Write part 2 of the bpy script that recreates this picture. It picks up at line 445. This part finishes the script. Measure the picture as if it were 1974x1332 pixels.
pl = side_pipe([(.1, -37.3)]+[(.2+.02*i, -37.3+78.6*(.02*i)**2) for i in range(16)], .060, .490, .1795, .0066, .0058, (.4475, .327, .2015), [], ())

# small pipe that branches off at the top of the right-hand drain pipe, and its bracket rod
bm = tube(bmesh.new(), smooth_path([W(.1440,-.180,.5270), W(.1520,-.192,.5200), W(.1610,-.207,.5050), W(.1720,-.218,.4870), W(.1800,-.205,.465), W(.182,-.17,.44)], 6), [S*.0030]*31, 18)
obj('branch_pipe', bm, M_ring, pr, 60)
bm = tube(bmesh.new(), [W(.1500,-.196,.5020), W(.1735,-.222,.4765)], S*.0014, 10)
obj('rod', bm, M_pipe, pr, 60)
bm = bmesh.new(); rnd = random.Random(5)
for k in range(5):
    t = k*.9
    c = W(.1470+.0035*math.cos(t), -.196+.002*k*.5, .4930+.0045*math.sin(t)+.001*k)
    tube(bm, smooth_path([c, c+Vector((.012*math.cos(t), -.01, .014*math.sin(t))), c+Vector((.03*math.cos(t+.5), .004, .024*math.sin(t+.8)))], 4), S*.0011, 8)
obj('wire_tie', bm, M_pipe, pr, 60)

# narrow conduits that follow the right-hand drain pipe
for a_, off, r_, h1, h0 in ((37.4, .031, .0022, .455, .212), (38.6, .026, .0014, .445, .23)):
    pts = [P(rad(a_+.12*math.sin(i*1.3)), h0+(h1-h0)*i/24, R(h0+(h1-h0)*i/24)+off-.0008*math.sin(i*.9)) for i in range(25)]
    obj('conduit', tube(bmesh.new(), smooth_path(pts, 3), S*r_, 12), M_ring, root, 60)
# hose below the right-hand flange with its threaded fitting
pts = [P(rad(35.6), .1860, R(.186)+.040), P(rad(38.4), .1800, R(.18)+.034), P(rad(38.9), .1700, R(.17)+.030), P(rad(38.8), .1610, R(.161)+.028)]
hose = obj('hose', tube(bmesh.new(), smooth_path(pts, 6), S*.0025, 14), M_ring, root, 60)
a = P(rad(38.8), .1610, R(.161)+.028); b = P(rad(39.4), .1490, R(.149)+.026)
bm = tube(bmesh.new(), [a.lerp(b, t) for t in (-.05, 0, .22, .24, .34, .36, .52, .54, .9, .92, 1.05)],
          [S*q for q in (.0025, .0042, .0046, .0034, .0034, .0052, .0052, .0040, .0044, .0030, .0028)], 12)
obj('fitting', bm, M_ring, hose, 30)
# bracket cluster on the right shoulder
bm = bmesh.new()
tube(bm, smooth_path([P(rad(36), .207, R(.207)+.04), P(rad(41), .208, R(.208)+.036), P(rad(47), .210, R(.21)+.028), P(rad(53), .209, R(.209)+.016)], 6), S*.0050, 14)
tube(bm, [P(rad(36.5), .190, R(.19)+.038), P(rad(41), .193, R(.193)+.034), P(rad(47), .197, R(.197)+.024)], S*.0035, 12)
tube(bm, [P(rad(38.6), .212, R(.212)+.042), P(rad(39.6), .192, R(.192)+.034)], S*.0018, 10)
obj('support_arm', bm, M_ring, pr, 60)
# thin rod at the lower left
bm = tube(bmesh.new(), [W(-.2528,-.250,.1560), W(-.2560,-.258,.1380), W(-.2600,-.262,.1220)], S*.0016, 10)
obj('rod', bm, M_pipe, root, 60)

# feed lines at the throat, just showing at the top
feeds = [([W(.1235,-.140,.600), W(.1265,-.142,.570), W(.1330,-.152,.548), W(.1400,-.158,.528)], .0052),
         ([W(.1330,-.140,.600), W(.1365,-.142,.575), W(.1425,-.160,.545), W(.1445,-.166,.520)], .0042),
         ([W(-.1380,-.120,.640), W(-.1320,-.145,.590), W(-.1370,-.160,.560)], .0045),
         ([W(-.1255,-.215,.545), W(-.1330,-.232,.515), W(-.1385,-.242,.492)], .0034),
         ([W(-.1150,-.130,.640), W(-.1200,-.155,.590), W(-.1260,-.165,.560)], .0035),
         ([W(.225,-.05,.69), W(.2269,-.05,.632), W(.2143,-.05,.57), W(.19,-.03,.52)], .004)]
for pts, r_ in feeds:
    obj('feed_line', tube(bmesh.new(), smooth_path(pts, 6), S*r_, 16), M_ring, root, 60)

= = =

:: Exercise prompt ::
Return the whole listing exactly, with every line included.

:: Result of the exercise ::
Write part 2 of the bpy script that recreates this picture. It picks up at line 445. This part finishes the script. Measure the picture as if it were 1974x1332 pixels.
pl = side_pipe([(.1, -37.3)]+[(.2+.02*i, -37.3+78.6*(.02*i)**2) for i in range(16)], .060, .490, .1795, .0066, .0058, (.4475, .327, .2015), [], ())

# small pipe that branches off at the top of the right-hand drain pipe, and its bracket rod
bm = tube(bmesh.new(), smooth_path([W(.1440,-.180,.5270), W(.1520,-.192,.5200), W(.1610,-.207,.5050), W(.1720,-.218,.4870), W(.1800,-.205,.465), W(.182,-.17,.44)], 6), [S*.0030]*31, 18)
obj('branch_pipe', bm, M_ring, pr, 60)
bm = tube(bmesh.new(), [W(.1500,-.196,.5020), W(.1735,-.222,.4765)], S*.0014, 10)
obj('rod', bm, M_pipe, pr, 60)
bm = bmesh.new(); rnd = random.Random(5)
for k in range(5):
    t = k*.9
    c = W(.1470+.0035*math.cos(t), -.196+.002*k*.5, .4930+.0045*math.sin(t)+.001*k)
    tube(bm, smooth_path([c, c+Vector((.012*math.cos(t), -.01, .014*math.sin(t))), c+Vector((.03*math.cos(t+.5), .004, .024*math.sin(t+.8)))], 4), S*.0011, 8)
obj('wire_tie', bm, M_pipe, pr, 60)

# narrow conduits that follow the right-hand drain pipe
for a_, off, r_, h1, h0 in ((37.4, .031, .0022, .455, .212), (38.6, .026, .0014, .445, .23)):
    pts = [P(rad(a_+.12*math.sin(i*1.3)), h0+(h1-h0)*i/24, R(h0+(h1-h0)*i/24)+off-.0008*math.sin(i*.9)) for i in range(25)]
    obj('conduit', tube(bmesh.new(), smooth_path(pts, 3), S*r_, 12), M_ring, root, 60)
# hose below the right-hand flange with its threaded fitting
pts = [P(rad(35.6), .1860, R(.186)+.040), P(rad(38.4), .1800, R(.18)+.034), P(rad(38.9), .1700, R(.17)+.030), P(rad(38.8), .1610, R(.161)+.028)]
hose = obj('hose', tube(bmesh.new(), smooth_path(pts, 6), S*.0025, 14), M_ring, root, 60)
a = P(rad(38.8), .1610, R(.161)+.028); b = P(rad(39.4), .1490, R(.149)+.026)
bm = tube(bmesh.new(), [a.lerp(b, t) for t in (-.05, 0, .22, .24, .34, .36, .52, .54, .9, .92, 1.05)],
          [S*q for q in (.0025, .0042, .0046, .0034, .0034, .0052, .0052, .0040, .0044, .0030, .0028)], 12)
obj('fitting', bm, M_ring, hose, 30)
# bracket cluster on the right shoulder
bm = bmesh.new()
tube(bm, smooth_path([P(rad(36), .207, R(.207)+.04), P(rad(41), .208, R(.208)+.036), P(rad(47), .210, R(.21)+.028), P(rad(53), .209, R(.209)+.016)], 6), S*.0050, 14)
tube(bm, [P(rad(36.5), .190, R(.19)+.038), P(rad(41), .193, R(.193)+.034), P(rad(47), .197, R(.197)+.024)], S*.0035, 12)
tube(bm, [P(rad(38.6), .212, R(.212)+.042), P(rad(39.6), .192, R(.192)+.034)], S*.0018, 10)
obj('support_arm', bm, M_ring, pr, 60)
# thin rod at the lower left
bm = tube(bmesh.new(), [W(-.2528,-.250,.1560), W(-.2560,-.258,.1380), W(-.2600,-.262,.1220)], S*.0016, 10)
obj('rod', bm, M_pipe, root, 60)

# feed lines at the throat, just showing at the top
feeds = [([W(.1235,-.140,.600), W(.1265,-.142,.570), W(.1330,-.152,.548), W(.1400,-.158,.528)], .0052),
         ([W(.1330,-.140,.600), W(.1365,-.142,.575), W(.1425,-.160,.545), W(.1445,-.166,.520)], .0042),
         ([W(-.1380,-.120,.640), W(-.1320,-.145,.590), W(-.1370,-.160,.560)], .0045),
         ([W(-.1255,-.215,.545), W(-.1330,-.232,.515), W(-.1385,-.242,.492)], .0034),
         ([W(-.1150,-.130,.640), W(-.1200,-.155,.590), W(-.1260,-.165,.560)], .0035),
         ([W(.225,-.05,.69), W(.2269,-.05,.632), W(.2143,-.05,.57), W(.19,-.03,.52)], .004)]
for pts, r_ in feeds:
    obj('feed_line', tube(bmesh.new(), smooth_path(pts, 6), S*r_, 16), M_ring, root, 60)